BENNEMANN: Ganz klar ja! Zum einen weil die Aufmerksamkeit höher denn je ist im Hinblick auf diese Thematik, andererseits auch weil Veranstalter durch aktive Menschen »bestraft« werden. Sei es durch wie die in den Niederlanden geborene »All men? – Nein Danke«-Aktion mit dem Atomkraftgegner-Logo, die rein männliche Veranstaltungen damit konfrontieren, dass sie sich mal wieder nur Männer eingeladen habe oder einfach durch Fernbleiben von den entsprechenden Events.
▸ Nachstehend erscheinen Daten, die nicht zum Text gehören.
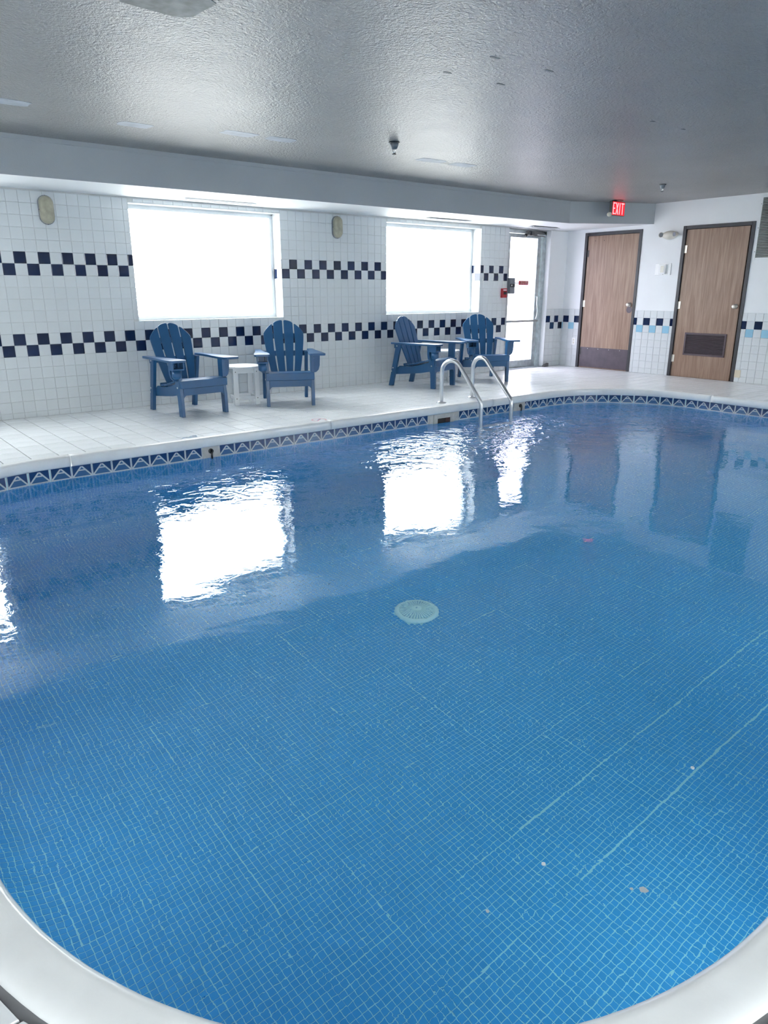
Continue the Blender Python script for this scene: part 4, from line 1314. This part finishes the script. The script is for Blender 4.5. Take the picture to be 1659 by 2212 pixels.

Das heißt, selbst die größten Chauvinisten unter den Veranstaltern, die meinen, gute Line-ups zusammenstellen zu können, werden sich Frauen einladen, einfach weil der Druck aktuell zu groß ist.
kreuzer: Was müsste dafür passieren?
BENNEMANN: Jetzt liegt es an uns allen – Veranstaltern, Künstlern und Besuchern –, dass eine wirkliche Umerziehung statt findet. Das oberste Ziel sollte doch immer sein aus einem Chauvinisten einen selbstreflektierenden Menschen mit weltoffenem Verstand zu machen, der nicht nur über den Anteil von Frauen im Line-up als notwendiges »Übel« nachdenkt, sondern allseits inklusiv denkt und handelt. Da haben alle noch an sich zu arbeiten. Letztlich ist die Frauenquote auch nur eine Teilfrage. Denn um ehrlich zu sein: Wie ist es denn zum Beispiel um die Barrierefreiheit auf dem eigenen Festival bestellt? Oder können sich den Spaß, den wir da fabrizieren, überhaupt noch alle leisten? Diese Fragen betreffen uns genauso wie andere. Also dann, gehen wir die Dinge an und vor allem hören wir nicht auf, an den sich langsam bessernden Zuständen weiter zu arbeiten!